> Your objective:
Please output exactly the lines of the material from the first through the line containing "random.seed(7)", and nothing more.

> Recorded information:

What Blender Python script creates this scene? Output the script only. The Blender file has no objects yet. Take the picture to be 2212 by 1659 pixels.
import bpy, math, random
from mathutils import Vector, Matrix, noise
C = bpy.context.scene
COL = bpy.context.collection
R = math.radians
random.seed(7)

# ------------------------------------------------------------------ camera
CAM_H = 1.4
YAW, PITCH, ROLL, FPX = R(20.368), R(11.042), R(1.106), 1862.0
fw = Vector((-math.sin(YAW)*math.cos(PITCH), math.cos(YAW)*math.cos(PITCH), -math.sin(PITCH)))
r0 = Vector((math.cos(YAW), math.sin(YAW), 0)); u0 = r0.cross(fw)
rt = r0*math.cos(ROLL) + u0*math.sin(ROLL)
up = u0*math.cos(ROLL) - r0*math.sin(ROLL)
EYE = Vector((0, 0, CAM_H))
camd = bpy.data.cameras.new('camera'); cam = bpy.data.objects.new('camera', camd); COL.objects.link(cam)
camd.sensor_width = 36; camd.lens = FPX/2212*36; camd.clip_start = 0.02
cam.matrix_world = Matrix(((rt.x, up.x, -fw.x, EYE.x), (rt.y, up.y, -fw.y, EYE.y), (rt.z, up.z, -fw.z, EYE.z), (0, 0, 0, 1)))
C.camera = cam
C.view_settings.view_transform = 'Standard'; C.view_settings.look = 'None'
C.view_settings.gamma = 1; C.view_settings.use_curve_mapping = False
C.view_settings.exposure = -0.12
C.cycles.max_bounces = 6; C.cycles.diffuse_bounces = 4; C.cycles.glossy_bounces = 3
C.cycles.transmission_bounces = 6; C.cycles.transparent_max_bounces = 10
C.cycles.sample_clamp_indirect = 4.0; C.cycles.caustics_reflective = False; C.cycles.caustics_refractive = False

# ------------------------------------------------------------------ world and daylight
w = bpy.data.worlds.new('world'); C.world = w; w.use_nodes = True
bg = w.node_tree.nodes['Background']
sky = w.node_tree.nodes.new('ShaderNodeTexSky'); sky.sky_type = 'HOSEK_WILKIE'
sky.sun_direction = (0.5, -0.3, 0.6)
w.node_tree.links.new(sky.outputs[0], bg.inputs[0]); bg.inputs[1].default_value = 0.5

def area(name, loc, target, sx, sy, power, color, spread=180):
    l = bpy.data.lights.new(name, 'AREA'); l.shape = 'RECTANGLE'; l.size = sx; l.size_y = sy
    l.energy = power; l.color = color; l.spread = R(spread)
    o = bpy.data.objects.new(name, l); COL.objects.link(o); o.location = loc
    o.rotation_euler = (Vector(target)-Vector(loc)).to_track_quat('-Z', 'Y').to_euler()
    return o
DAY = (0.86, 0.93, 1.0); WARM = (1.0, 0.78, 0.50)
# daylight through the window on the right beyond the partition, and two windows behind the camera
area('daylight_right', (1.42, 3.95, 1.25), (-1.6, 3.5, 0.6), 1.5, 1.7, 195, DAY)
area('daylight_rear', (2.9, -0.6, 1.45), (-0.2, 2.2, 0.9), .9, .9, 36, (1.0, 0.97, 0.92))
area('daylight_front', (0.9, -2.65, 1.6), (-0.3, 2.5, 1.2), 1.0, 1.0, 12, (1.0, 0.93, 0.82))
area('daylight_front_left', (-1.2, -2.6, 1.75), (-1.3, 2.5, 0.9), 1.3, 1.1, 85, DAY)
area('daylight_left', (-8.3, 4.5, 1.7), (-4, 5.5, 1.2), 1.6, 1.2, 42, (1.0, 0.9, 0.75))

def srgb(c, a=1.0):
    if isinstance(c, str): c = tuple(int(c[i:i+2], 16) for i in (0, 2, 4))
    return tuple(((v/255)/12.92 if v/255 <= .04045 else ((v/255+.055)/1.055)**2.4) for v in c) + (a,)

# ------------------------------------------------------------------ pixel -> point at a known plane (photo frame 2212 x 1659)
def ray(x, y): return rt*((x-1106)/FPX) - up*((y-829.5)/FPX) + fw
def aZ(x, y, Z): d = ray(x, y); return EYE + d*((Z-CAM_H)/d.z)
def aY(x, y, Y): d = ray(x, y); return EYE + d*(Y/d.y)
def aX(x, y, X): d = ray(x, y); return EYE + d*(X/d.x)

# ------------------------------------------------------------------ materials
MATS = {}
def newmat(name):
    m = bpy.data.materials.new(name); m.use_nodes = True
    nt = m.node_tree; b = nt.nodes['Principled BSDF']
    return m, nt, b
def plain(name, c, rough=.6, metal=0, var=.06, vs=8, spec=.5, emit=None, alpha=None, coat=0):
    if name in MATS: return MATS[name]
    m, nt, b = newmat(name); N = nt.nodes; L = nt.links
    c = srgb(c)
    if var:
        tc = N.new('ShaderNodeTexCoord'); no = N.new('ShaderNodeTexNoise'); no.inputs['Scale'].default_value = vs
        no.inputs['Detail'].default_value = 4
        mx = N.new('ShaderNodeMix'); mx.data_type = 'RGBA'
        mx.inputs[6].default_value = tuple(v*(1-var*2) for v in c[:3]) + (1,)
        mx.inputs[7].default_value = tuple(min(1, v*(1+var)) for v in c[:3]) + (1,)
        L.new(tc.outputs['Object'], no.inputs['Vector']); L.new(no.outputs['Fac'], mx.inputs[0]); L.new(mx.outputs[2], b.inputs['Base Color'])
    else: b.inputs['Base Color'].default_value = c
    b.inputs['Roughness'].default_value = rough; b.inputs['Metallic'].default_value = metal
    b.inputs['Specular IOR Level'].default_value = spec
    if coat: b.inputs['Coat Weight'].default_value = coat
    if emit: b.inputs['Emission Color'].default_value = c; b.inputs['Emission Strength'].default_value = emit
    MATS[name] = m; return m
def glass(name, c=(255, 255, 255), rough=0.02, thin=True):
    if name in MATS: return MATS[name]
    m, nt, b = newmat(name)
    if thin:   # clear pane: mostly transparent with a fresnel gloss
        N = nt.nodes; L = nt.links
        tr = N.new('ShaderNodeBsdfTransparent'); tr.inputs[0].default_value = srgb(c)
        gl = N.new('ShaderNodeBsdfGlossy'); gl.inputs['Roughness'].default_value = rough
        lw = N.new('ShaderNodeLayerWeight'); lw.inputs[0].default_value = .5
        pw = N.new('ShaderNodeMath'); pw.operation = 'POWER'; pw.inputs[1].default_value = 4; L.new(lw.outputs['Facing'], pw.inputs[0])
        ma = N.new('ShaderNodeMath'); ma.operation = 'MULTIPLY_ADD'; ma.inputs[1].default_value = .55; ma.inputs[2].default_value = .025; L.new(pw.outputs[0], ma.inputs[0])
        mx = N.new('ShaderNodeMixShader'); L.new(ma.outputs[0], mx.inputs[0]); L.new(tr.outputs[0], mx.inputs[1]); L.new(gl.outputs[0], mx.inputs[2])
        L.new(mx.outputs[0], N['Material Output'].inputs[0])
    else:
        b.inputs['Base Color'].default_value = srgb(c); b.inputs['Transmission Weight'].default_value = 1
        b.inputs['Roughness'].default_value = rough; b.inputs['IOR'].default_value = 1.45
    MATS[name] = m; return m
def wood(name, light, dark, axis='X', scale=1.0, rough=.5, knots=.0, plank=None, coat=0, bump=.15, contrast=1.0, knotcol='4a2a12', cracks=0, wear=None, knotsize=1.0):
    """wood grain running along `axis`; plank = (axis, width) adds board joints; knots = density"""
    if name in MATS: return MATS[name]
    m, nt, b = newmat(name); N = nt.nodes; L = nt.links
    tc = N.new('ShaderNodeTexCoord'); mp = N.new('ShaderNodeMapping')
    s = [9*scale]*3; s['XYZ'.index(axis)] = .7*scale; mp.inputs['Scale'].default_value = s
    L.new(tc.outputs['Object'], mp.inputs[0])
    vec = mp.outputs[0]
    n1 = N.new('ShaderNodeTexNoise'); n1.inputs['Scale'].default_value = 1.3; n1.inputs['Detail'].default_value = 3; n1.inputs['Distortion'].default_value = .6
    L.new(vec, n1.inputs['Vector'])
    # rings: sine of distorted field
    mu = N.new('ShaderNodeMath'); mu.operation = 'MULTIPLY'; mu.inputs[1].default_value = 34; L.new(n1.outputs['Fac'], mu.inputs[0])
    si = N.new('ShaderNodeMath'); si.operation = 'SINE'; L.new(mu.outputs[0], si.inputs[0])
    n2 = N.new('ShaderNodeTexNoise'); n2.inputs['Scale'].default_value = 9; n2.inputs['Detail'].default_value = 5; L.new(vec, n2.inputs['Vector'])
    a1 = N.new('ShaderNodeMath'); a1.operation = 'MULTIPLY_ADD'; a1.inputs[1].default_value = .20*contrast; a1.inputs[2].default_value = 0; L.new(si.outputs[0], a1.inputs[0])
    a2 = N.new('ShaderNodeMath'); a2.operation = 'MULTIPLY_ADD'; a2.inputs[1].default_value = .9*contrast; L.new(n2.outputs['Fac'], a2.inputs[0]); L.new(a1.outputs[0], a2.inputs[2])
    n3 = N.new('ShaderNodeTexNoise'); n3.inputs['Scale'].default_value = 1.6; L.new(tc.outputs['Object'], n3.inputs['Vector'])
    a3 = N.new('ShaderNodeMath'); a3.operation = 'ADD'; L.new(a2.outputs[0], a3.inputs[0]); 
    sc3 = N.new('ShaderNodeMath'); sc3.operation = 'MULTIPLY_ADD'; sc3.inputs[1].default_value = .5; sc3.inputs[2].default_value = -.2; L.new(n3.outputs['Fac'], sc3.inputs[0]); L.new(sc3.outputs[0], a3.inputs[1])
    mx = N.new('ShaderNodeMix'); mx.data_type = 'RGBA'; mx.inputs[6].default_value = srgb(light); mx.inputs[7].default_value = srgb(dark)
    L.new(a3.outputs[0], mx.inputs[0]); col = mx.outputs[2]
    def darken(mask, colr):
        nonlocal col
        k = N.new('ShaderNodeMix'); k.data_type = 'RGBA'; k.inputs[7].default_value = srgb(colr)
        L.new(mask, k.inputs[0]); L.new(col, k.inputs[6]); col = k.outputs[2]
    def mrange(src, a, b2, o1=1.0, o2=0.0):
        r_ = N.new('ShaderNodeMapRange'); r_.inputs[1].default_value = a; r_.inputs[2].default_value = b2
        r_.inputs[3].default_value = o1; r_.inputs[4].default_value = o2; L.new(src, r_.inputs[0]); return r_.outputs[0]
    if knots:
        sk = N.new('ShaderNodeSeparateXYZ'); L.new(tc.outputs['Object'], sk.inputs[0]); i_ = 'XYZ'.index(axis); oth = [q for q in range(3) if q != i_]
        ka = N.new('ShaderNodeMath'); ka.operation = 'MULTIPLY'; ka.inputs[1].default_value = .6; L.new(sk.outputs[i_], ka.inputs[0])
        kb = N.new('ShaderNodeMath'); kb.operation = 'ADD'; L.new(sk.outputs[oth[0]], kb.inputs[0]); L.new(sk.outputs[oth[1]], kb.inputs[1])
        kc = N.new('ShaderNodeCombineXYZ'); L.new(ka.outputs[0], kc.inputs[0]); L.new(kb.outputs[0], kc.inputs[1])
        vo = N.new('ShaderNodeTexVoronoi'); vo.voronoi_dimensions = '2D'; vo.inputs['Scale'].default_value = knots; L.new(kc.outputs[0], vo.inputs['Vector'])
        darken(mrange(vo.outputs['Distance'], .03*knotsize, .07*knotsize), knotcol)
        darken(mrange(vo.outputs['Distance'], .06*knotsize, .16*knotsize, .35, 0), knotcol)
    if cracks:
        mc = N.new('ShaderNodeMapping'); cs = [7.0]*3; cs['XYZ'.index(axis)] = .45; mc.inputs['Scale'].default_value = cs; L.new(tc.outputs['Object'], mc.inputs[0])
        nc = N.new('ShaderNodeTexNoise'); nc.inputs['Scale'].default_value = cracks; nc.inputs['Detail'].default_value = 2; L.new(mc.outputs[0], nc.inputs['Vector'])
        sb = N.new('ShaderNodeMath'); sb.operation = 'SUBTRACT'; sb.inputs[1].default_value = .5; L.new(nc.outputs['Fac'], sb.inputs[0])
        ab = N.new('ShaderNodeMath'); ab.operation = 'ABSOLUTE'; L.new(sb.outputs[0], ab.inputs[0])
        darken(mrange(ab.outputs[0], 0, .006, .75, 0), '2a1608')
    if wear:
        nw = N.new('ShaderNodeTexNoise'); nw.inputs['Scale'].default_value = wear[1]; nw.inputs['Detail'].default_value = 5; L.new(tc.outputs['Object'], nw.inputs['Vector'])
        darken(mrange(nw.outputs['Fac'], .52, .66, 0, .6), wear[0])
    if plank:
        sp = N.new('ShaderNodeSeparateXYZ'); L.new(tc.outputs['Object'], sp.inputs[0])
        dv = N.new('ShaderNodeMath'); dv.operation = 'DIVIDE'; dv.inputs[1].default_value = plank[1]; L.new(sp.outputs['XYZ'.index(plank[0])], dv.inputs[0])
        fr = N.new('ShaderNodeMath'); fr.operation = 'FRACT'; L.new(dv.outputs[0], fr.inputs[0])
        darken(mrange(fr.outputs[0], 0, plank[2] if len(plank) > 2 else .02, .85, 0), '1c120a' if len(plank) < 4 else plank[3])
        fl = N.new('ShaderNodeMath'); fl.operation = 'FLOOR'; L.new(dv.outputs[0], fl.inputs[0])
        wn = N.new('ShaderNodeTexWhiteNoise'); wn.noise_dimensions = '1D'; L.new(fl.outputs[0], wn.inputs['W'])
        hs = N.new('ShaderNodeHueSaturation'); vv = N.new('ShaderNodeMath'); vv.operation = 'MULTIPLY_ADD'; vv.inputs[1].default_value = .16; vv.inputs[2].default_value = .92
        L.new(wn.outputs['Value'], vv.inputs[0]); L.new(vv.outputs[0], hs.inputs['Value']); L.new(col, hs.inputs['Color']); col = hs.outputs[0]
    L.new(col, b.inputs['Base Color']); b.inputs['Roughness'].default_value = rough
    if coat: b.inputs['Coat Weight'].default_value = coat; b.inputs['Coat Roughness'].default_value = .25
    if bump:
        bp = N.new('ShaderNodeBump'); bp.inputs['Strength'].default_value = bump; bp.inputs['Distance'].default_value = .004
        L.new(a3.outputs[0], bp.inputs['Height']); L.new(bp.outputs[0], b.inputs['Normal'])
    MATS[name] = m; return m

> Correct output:
What Blender Python script creates this scene? Output the script only. The Blender file has no objects yet. Take the picture to be 2212 by 1659 pixels.
import bpy, math, random
from mathutils import Vector, Matrix, noise
C = bpy.context.scene
COL = bpy.context.collection
R = math.radians
random.seed(7)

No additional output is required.